In Chapter Eleven, Harvey expands on Jennings call and explicitly looks at how such fundamental changes to culture can be accomplished. Harvey presents the process as fundamentally discoursive and goes on to outline two conditions under which challenger discourses achieve cultural acceptance: genuine accommodation to some extent of competing ideologies and expectations (limited to secondary principles), and resonation to some degree with the subconscious “common sense” of popular culture. “…there is a gap to be filled between analysis of the problem –the ecological crisis– and the solution, an ecological political economy. This gap is a systematic consideration of the process by which the solution may be realized –and most importantly, the levers and interventions available to change agents and how they be used to best effect” (p350).

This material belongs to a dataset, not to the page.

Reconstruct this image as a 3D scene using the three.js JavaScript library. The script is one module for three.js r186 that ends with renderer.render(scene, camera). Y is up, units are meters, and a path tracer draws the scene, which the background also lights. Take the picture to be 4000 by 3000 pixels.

The book concludes with an overview of future research opportunities and a fresh vision for the human prospect. Areas for future research are far reaching and include: rethinking ethics, rethinking agency, rethinking rationality, rethinking the human, changing our relationship to the community of beings, reconsidering justices and distribution, recasting education, rethinking price, embracing a plurality of values, measuring economic production as a biophysical process, modeling and growth, fitting the economy to the earth, developing the field of ecological finance, trading in the language of “free” trade, rethinking transactions, and rebuilding governance and law. Clearly, the authors believe that ecological economics in the context of the Anthropocene cannot continue to be a side-shoot of the traditional market-based economic system, but instead must fully embrace systematic changes to our economic, social, and ethical ways of being.